* DATA SECTION
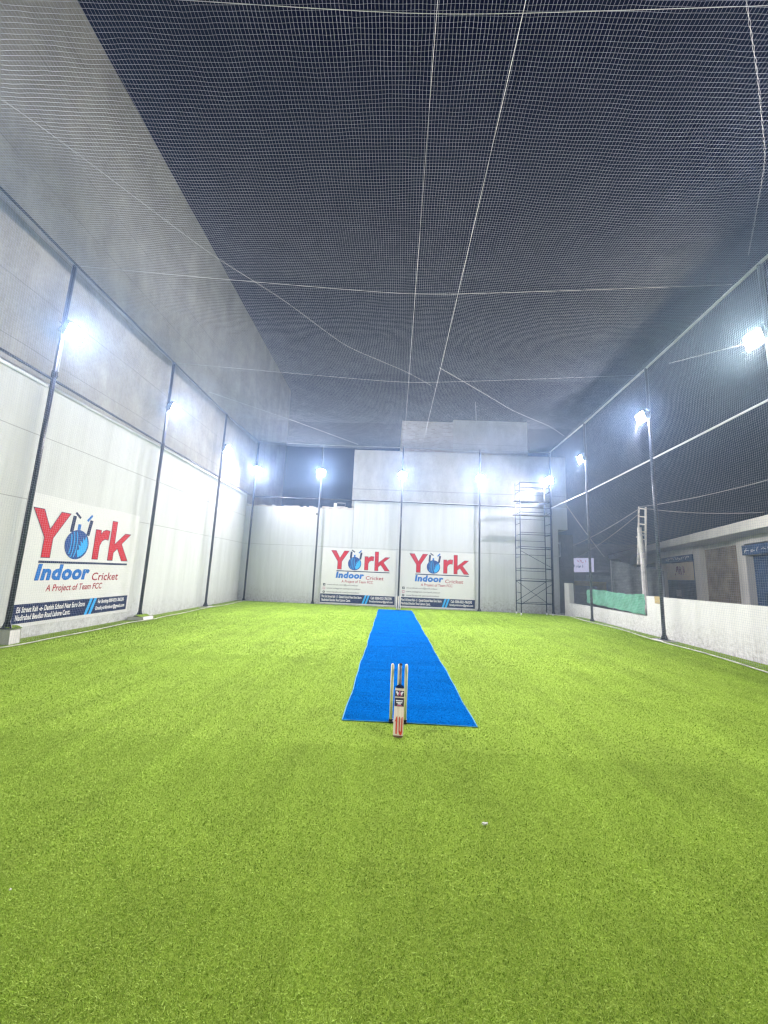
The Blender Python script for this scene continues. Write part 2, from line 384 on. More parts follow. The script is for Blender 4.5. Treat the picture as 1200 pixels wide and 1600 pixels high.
# ------------------------------------------------------------------ floodlit cage posts
def make_post():
    root = empty('floodlight_post')
    MB().tube([(0,0,.02),(0,0,8.5)], .048, 12).build('pole', M['navy'], root, True)
    fp = MB().box((-.11,-.11,0),(.11,.11,.014))
    for an in range(4):
        c, s = math.cos(an*math.pi/2), math.sin(an*math.pi/2)
        fp.add([(.047*c-.006*s,.047*s+.006*c,.014),(.105*c-.006*s,.105*s+.006*c,.014),(.047*c-.006*s,.047*s+.006*c,.17),(.047*c+.006*s,.047*s-.006*c,.014),(.105*c+.006*s,.105*s-.006*c,.014),(.047*c+.006*s,.047*s-.006*c,.17)],[(0,1,2),(5,4,3),(0,3,4,1),(1,4,5,2),(2,5,3,0)])
    fp.build('base_plate', M['navy'], root)
    MB().tube([(0,0,5.42),(0,0,5.58)], .060, 12).tube([(.045,0,5.5),(.085,0,5.5)], .018, 8).build('rail_clamp', M['navy'], root)
    MB().tube([(.09,.03,5.62),(.085,.03,6.2),(.08,.03,6.98)], .018, 8).build('lamp_pipe', M['white_pipe'], root, True)
    fl = link('floodlight', bpy.data.meshes.new('floodlight'), root)
    hb = MB().box((-.21,-.045,-.16),(.21,.0,.16)).box((-.22,-.23,-.17),(.22,-.045,-.155)).box((-.22,-.06,.155),(.22,-.045,.17)).prism([(-.045,-.154),(-.225,-.154),(-.10,.154),(-.045,.154)], .015, 'YZ', -.22).prism([(-.045,-.154),(-.225,-.154),(-.10,.154),(-.045,.154)], .015, 'YZ', .205)
    for k in range(9): hb.box((-.19+.045*k, .001, -.14), (-.18+.045*k, .03, .14))
    hb.tube([(-.23,-.02,0),(-.23,.07,0),(.23,.07,0),(.23,-.02,0)], .012, 6)
    tmp = hb.build('floodlight_tmp', M['alu']); fl.data = tmp.data; bpy.data.objects.remove(tmp); fl.data.name = 'floodlight'
    ln = MB().add([(.19*math.copysign(abs(math.cos(a))**.8, math.cos(a)), -.05, .145*math.copysign(abs(math.sin(a))**.8, math.sin(a))) for a in np.linspace(0, 2*math.pi, 25)[:-1]], [tuple(range(24))]).build('lens', M['lens'], fl)
    fl.location = (.0,-.06,7.0); fl.rotation_euler = (RAD(37), 0, 0)
    return root
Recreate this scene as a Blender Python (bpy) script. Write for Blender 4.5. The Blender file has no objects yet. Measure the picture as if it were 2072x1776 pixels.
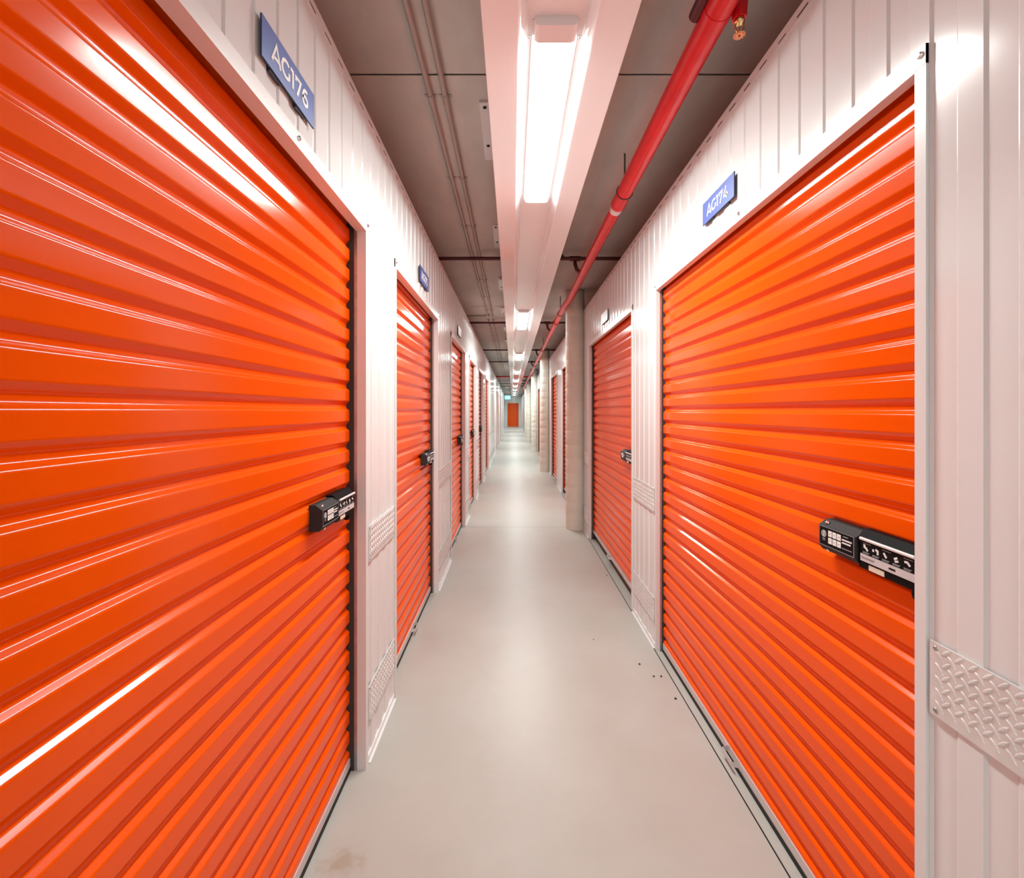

* PROBLEM
Locate the lines above that hold the word "pixels". Show every one of them.

* EXPECTED ANSWER
The Blender Python script for this scene continues. Write part 2, from line 384 on. More parts follow. The script is for Blender 4.5. Treat the picture as 1200 pixels wide and 1600 pixels high.
Recreate this scene as a Blender Python (bpy) script. Write for Blender 4.5. The Blender file has no objects yet. Measure the picture as if it were 2072x1776 pixels.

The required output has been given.